Osprey were the first birds that really got me seriously interested in bird-watching when I noticed their nest where I worked. It’s been a passion ever since and I wouldn’t have it any other way! Osprey will always have a very special place in my heart.
Marsh Wrens may look drab, but any kind of wren is a favourite bird of mine! Their very loud chatter belies their small size and seeing them is always extra special because they are so hard to spot among the reeds and grasses.
Song Sparrows may be considered another boring brown resident bird to some, but to me, they are absolutely gorgeous and some of the most photogenic birds of all time with the varied coloring of their plumage, not to mention their impressive breadth of vocalizations.

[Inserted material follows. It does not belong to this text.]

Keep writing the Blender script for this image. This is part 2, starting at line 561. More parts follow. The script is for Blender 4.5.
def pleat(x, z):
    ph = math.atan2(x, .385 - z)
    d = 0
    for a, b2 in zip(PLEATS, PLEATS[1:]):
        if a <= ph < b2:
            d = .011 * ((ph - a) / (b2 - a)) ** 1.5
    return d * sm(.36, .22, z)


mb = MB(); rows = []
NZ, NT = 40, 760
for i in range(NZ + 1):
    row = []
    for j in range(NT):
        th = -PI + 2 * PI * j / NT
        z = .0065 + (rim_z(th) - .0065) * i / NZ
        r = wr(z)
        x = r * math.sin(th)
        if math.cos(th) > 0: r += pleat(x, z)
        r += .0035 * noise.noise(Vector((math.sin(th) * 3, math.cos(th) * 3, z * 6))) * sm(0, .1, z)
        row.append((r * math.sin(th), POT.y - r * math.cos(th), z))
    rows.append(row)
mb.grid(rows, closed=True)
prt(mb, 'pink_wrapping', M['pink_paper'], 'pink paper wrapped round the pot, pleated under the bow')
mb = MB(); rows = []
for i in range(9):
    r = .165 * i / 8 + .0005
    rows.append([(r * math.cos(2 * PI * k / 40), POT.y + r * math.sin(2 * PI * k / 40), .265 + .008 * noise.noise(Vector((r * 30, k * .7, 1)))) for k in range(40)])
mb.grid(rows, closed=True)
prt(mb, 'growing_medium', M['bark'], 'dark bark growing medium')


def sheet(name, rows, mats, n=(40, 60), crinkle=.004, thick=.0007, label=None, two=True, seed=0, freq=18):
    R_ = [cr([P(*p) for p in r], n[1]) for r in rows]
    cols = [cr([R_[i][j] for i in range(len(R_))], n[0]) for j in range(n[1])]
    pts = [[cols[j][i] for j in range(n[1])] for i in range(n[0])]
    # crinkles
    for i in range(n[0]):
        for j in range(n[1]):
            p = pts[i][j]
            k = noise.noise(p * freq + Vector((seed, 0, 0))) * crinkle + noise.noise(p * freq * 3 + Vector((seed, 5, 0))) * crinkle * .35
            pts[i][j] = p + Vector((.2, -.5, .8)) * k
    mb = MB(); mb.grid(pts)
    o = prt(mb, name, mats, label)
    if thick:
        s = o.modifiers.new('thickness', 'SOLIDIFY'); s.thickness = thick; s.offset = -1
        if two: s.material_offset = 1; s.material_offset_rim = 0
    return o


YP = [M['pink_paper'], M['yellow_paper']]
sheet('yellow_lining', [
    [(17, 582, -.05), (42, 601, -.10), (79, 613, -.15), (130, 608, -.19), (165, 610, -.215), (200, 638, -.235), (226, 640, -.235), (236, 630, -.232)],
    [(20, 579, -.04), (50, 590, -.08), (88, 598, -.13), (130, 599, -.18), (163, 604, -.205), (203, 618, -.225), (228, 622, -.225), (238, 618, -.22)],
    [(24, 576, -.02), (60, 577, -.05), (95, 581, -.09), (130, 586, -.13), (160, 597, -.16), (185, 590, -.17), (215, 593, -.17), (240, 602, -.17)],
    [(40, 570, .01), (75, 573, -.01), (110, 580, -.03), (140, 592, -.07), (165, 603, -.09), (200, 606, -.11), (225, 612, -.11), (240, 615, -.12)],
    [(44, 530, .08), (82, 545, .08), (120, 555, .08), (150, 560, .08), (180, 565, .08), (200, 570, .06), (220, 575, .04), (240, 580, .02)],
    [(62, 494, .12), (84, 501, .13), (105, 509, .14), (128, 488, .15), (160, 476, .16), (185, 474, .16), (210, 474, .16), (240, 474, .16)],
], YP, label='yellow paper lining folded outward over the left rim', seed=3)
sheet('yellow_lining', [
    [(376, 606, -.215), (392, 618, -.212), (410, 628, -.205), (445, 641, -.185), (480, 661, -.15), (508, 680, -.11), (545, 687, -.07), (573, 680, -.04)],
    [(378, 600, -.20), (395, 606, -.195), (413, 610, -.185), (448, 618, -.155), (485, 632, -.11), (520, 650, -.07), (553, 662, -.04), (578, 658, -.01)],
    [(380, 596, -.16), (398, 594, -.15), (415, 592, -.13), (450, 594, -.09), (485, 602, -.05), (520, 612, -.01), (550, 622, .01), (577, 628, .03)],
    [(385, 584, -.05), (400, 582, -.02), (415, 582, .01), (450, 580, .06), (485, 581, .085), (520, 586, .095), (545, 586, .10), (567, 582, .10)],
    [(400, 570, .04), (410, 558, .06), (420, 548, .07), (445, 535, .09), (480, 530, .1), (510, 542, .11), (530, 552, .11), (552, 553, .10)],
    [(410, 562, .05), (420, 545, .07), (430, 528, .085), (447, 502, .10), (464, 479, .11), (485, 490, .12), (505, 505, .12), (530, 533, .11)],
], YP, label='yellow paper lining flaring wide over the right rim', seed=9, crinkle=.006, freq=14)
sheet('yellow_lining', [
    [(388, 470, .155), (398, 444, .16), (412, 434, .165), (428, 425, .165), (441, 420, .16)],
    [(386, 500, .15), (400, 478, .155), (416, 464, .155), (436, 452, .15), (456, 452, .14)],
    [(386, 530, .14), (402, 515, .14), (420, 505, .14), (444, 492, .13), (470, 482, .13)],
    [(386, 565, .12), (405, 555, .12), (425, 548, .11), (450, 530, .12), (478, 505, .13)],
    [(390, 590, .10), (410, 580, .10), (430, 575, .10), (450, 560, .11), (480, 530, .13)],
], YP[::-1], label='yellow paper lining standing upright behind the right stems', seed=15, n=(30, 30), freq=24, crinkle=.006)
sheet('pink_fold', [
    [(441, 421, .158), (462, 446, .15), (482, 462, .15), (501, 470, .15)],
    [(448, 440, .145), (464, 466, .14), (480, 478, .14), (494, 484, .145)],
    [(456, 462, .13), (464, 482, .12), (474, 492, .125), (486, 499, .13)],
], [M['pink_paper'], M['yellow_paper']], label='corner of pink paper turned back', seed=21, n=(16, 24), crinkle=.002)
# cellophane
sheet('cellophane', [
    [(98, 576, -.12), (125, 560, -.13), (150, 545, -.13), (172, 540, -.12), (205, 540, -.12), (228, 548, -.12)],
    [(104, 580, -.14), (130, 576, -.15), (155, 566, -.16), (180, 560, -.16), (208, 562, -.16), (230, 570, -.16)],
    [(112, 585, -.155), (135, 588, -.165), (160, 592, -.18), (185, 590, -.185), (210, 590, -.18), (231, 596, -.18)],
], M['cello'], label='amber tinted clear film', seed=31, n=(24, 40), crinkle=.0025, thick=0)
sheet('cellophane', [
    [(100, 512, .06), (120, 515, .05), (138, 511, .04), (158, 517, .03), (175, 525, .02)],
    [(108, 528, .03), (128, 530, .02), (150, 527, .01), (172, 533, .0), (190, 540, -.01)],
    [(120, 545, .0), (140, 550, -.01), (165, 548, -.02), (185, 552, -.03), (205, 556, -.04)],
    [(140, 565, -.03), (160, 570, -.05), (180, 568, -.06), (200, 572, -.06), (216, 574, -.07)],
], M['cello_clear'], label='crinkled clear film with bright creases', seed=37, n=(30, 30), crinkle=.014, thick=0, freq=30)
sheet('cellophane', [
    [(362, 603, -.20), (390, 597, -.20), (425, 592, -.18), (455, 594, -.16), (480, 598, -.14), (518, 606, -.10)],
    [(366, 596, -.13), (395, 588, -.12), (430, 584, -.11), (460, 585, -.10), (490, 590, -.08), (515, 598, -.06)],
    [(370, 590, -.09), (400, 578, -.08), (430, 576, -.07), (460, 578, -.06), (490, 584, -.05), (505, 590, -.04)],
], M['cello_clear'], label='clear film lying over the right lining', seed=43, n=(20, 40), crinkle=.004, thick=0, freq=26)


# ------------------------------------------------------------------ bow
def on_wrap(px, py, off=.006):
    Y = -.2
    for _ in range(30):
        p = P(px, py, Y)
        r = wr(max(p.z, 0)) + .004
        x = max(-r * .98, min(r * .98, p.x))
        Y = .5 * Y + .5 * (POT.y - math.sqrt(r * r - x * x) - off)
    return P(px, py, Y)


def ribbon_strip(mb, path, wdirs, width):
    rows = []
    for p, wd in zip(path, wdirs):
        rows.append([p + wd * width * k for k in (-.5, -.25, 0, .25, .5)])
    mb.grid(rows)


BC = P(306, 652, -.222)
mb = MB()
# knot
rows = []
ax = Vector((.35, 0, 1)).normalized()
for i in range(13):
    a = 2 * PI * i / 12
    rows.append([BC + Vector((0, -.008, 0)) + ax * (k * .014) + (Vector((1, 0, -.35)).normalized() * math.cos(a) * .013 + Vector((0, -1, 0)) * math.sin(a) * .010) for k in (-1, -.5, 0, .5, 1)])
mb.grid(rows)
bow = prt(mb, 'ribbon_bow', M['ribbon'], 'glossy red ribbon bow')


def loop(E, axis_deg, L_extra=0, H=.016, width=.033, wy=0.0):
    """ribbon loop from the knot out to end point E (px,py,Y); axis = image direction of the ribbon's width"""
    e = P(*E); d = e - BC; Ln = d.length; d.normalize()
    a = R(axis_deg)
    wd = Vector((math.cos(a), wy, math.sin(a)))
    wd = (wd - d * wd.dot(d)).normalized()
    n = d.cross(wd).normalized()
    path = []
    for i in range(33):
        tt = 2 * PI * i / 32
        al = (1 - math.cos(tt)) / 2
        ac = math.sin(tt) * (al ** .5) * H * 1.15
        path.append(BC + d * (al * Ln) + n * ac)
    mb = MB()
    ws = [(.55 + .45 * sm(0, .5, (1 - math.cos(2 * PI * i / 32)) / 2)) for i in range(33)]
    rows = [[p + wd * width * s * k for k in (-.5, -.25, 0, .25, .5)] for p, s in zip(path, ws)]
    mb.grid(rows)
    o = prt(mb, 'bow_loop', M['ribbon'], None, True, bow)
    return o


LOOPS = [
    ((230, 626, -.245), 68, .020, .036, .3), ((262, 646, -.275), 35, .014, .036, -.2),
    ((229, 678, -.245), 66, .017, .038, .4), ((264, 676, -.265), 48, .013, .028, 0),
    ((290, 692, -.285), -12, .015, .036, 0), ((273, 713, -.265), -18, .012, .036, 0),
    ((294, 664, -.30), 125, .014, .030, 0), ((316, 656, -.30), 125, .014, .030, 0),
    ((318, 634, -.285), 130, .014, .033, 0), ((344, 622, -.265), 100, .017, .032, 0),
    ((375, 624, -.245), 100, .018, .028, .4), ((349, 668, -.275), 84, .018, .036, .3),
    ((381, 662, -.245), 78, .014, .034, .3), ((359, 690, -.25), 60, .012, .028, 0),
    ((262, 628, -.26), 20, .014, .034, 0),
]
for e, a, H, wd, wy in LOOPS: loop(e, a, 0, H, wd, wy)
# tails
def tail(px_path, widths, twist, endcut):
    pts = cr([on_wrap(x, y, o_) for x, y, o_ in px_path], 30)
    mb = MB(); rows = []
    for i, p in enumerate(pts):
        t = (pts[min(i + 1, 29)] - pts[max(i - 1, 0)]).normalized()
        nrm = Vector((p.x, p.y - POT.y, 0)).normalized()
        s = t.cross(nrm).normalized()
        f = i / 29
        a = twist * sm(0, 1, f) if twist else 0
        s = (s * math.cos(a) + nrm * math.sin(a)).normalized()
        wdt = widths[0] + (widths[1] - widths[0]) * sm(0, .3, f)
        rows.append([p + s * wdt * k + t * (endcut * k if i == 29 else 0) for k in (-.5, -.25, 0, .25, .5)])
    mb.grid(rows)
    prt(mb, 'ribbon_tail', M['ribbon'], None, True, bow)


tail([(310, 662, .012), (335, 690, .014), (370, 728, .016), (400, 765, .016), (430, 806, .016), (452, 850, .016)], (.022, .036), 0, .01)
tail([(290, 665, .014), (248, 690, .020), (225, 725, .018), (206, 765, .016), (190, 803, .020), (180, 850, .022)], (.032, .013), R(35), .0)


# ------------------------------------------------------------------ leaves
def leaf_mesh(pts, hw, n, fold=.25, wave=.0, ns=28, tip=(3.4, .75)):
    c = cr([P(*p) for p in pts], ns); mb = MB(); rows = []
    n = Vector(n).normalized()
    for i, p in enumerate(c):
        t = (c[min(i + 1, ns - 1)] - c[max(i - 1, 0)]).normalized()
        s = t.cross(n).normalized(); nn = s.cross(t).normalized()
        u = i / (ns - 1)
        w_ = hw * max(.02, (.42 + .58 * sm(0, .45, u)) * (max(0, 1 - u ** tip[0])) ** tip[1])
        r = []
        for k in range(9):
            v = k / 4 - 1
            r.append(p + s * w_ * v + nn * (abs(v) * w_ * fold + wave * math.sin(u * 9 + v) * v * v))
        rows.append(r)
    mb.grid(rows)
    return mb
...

Mallard ducklings are so common around city ponds and parks in the springtime, but that does not make them any less special or adorable to my eyes! Ducklings (and all baby birds and animals) are one of the best things about springtime.
Brown Pelicans are not a bird I see very often, but I saw quite a lot of them flying back and forth along the coast yesterday, including some very impressive up-close views as they drifted by on out stretched wings, flapping only occasionally and skimming across the water’s surface.
Purple Martins are also some of my favorite birds (though once I start choosing, its very hard to stop!). I don’t see them as often as I did in Victoria and I always loved their non-stop high-pitched chattering and their cartwheeling flight then, but somehow it is even more special when I do get to see them now.